:: SET TASK ::
Make an exact copy of the lines below.

+++

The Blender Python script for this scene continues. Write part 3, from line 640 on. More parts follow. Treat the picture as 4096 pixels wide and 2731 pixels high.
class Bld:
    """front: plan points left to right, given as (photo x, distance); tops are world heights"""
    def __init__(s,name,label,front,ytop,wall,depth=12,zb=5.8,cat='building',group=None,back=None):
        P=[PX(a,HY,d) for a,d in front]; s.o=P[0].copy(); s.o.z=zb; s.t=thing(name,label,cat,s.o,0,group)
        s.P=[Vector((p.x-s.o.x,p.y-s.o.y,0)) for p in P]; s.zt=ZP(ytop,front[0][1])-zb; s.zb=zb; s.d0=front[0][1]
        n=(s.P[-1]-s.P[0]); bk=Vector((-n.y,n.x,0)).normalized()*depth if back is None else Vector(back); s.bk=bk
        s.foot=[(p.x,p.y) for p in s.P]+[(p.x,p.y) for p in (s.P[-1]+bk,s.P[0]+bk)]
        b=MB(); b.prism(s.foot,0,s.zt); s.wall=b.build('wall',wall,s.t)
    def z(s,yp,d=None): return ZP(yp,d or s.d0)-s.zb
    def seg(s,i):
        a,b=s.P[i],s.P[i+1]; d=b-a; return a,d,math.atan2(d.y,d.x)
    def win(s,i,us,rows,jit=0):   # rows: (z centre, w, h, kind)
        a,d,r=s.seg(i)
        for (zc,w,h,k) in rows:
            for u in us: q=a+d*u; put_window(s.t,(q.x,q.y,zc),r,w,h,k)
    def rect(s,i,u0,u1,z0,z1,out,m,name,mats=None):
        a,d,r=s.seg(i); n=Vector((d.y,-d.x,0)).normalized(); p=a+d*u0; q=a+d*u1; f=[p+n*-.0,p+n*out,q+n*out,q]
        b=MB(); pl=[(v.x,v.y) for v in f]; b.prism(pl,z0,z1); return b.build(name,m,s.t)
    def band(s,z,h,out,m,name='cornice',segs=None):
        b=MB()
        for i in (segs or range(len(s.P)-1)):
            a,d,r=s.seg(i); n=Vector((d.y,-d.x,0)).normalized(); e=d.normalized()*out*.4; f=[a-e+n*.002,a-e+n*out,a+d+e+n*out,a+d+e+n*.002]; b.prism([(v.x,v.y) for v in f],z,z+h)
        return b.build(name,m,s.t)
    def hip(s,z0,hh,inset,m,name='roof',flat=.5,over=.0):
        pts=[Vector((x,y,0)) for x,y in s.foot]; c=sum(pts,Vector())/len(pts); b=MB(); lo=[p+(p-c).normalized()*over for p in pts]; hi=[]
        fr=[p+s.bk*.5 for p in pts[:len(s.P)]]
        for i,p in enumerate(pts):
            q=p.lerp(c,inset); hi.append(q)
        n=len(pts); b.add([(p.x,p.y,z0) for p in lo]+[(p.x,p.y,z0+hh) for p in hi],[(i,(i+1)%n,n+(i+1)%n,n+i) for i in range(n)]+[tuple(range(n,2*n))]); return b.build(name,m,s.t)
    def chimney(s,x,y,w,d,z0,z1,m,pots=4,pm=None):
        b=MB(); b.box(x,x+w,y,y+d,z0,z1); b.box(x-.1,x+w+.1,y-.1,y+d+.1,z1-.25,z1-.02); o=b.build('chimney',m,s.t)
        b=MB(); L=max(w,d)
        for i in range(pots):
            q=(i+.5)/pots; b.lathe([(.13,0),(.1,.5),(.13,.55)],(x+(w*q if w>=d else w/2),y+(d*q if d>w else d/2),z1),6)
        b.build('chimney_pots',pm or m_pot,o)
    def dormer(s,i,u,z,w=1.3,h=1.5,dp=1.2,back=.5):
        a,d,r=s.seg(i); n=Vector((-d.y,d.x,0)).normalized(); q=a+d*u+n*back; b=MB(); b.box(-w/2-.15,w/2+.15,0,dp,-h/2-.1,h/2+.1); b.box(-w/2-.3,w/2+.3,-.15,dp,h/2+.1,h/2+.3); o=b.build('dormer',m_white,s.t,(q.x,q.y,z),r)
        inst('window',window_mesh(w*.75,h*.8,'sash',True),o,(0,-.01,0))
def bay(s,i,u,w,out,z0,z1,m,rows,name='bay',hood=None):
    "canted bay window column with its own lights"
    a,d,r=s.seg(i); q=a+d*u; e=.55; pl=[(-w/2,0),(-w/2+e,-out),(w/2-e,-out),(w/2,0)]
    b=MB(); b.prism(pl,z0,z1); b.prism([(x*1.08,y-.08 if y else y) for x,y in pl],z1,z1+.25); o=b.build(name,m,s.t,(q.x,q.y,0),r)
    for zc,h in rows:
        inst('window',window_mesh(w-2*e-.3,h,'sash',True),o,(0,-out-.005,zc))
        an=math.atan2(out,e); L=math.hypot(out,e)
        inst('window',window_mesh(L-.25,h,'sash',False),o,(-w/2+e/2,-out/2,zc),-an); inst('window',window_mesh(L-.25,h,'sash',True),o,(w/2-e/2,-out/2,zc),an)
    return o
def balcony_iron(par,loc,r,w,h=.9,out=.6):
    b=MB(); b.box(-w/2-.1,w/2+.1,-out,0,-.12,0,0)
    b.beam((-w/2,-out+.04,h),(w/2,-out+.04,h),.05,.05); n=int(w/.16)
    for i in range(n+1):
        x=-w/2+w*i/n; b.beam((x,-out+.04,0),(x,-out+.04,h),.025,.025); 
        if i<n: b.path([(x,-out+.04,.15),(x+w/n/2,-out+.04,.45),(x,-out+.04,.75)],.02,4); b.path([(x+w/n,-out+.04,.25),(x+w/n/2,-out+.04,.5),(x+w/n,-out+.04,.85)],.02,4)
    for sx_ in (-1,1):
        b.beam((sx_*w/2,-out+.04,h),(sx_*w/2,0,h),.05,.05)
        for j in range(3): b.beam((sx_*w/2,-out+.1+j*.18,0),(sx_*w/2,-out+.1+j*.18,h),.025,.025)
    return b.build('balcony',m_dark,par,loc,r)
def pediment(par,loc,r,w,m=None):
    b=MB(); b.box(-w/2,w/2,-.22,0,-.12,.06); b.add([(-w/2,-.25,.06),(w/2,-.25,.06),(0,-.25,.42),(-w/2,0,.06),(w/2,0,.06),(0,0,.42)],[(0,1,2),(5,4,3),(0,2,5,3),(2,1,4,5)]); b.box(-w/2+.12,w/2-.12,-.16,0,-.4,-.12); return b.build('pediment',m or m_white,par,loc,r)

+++

:: SOLUTION BELOW ::
The Blender Python script for this scene continues. Write part 3, from line 640 on. More parts follow. Treat the picture as 4096 pixels wide and 2731 pixels high.
class Bld:
    """front: plan points left to right, given as (photo x, distance); tops are world heights"""
    def __init__(s,name,label,front,ytop,wall,depth=12,zb=5.8,cat='building',group=None,back=None):
        P=[PX(a,HY,d) for a,d in front]; s.o=P[0].copy(); s.o.z=zb; s.t=thing(name,label,cat,s.o,0,group)
        s.P=[Vector((p.x-s.o.x,p.y-s.o.y,0)) for p in P]; s.zt=ZP(ytop,front[0][1])-zb; s.zb=zb; s.d0=front[0][1]
        n=(s.P[-1]-s.P[0]); bk=Vector((-n.y,n.x,0)).normalized()*depth if back is None else Vector(back); s.bk=bk
        s.foot=[(p.x,p.y) for p in s.P]+[(p.x,p.y) for p in (s.P[-1]+bk,s.P[0]+bk)]
        b=MB(); b.prism(s.foot,0,s.zt); s.wall=b.build('wall',wall,s.t)
    def z(s,yp,d=None): return ZP(yp,d or s.d0)-s.zb
    def seg(s,i):
        a,b=s.P[i],s.P[i+1]; d=b-a; return a,d,math.atan2(d.y,d.x)
    def win(s,i,us,rows,jit=0):   # rows: (z centre, w, h, kind)
        a,d,r=s.seg(i)
        for (zc,w,h,k) in rows:
            for u in us: q=a+d*u; put_window(s.t,(q.x,q.y,zc),r,w,h,k)
    def rect(s,i,u0,u1,z0,z1,out,m,name,mats=None):
        a,d,r=s.seg(i); n=Vector((d.y,-d.x,0)).normalized(); p=a+d*u0; q=a+d*u1; f=[p+n*-.0,p+n*out,q+n*out,q]
        b=MB(); pl=[(v.x,v.y) for v in f]; b.prism(pl,z0,z1); return b.build(name,m,s.t)
    def band(s,z,h,out,m,name='cornice',segs=None):
        b=MB()
        for i in (segs or range(len(s.P)-1)):
            a,d,r=s.seg(i); n=Vector((d.y,-d.x,0)).normalized(); e=d.normalized()*out*.4; f=[a-e+n*.002,a-e+n*out,a+d+e+n*out,a+d+e+n*.002]; b.prism([(v.x,v.y) for v in f],z,z+h)
        return b.build(name,m,s.t)
    def hip(s,z0,hh,inset,m,name='roof',flat=.5,over=.0):
        pts=[Vector((x,y,0)) for x,y in s.foot]; c=sum(pts,Vector())/len(pts); b=MB(); lo=[p+(p-c).normalized()*over for p in pts]; hi=[]
        fr=[p+s.bk*.5 for p in pts[:len(s.P)]]
        for i,p in enumerate(pts):
            q=p.lerp(c,inset); hi.append(q)
        n=len(pts); b.add([(p.x,p.y,z0) for p in lo]+[(p.x,p.y,z0+hh) for p in hi],[(i,(i+1)%n,n+(i+1)%n,n+i) for i in range(n)]+[tuple(range(n,2*n))]); return b.build(name,m,s.t)
    def chimney(s,x,y,w,d,z0,z1,m,pots=4,pm=None):
        b=MB(); b.box(x,x+w,y,y+d,z0,z1); b.box(x-.1,x+w+.1,y-.1,y+d+.1,z1-.25,z1-.02); o=b.build('chimney',m,s.t)
        b=MB(); L=max(w,d)
        for i in range(pots):
            q=(i+.5)/pots; b.lathe([(.13,0),(.1,.5),(.13,.55)],(x+(w*q if w>=d else w/2),y+(d*q if d>w else d/2),z1),6)
        b.build('chimney_pots',pm or m_pot,o)
    def dormer(s,i,u,z,w=1.3,h=1.5,dp=1.2,back=.5):
        a,d,r=s.seg(i); n=Vector((-d.y,d.x,0)).normalized(); q=a+d*u+n*back; b=MB(); b.box(-w/2-.15,w/2+.15,0,dp,-h/2-.1,h/2+.1); b.box(-w/2-.3,w/2+.3,-.15,dp,h/2+.1,h/2+.3); o=b.build('dormer',m_white,s.t,(q.x,q.y,z),r)
        inst('window',window_mesh(w*.75,h*.8,'sash',True),o,(0,-.01,0))
def bay(s,i,u,w,out,z0,z1,m,rows,name='bay',hood=None):
    "canted bay window column with its own lights"
    a,d,r=s.seg(i); q=a+d*u; e=.55; pl=[(-w/2,0),(-w/2+e,-out),(w/2-e,-out),(w/2,0)]
    b=MB(); b.prism(pl,z0,z1); b.prism([(x*1.08,y-.08 if y else y) for x,y in pl],z1,z1+.25); o=b.build(name,m,s.t,(q.x,q.y,0),r)
    for zc,h in rows:
        inst('window',window_mesh(w-2*e-.3,h,'sash',True),o,(0,-out-.005,zc))
        an=math.atan2(out,e); L=math.hypot(out,e)
        inst('window',window_mesh(L-.25,h,'sash',False),o,(-w/2+e/2,-out/2,zc),-an); inst('window',window_mesh(L-.25,h,'sash',True),o,(w/2-e/2,-out/2,zc),an)
    return o
def balcony_iron(par,loc,r,w,h=.9,out=.6):
    b=MB(); b.box(-w/2-.1,w/2+.1,-out,0,-.12,0,0)
    b.beam((-w/2,-out+.04,h),(w/2,-out+.04,h),.05,.05); n=int(w/.16)
    for i in range(n+1):
        x=-w/2+w*i/n; b.beam((x,-out+.04,0),(x,-out+.04,h),.025,.025); 
        if i<n: b.path([(x,-out+.04,.15),(x+w/n/2,-out+.04,.45),(x,-out+.04,.75)],.02,4); b.path([(x+w/n,-out+.04,.25),(x+w/n/2,-out+.04,.5),(x+w/n,-out+.04,.85)],.02,4)
    for sx_ in (-1,1):
        b.beam((sx_*w/2,-out+.04,h),(sx_*w/2,0,h),.05,.05)
        for j in range(3): b.beam((sx_*w/2,-out+.1+j*.18,0),(sx_*w/2,-out+.1+j*.18,h),.025,.025)
    return b.build('balcony',m_dark,par,loc,r)
def pediment(par,loc,r,w,m=None):
    b=MB(); b.box(-w/2,w/2,-.22,0,-.12,.06); b.add([(-w/2,-.25,.06),(w/2,-.25,.06),(0,-.25,.42),(-w/2,0,.06),(w/2,0,.06),(0,0,.42)],[(0,1,2),(5,4,3),(0,2,5,3),(2,1,4,5)]); b.box(-w/2+.12,w/2-.12,-.16,0,-.4,-.12); return b.build('pediment',m or m_white,par,loc,r)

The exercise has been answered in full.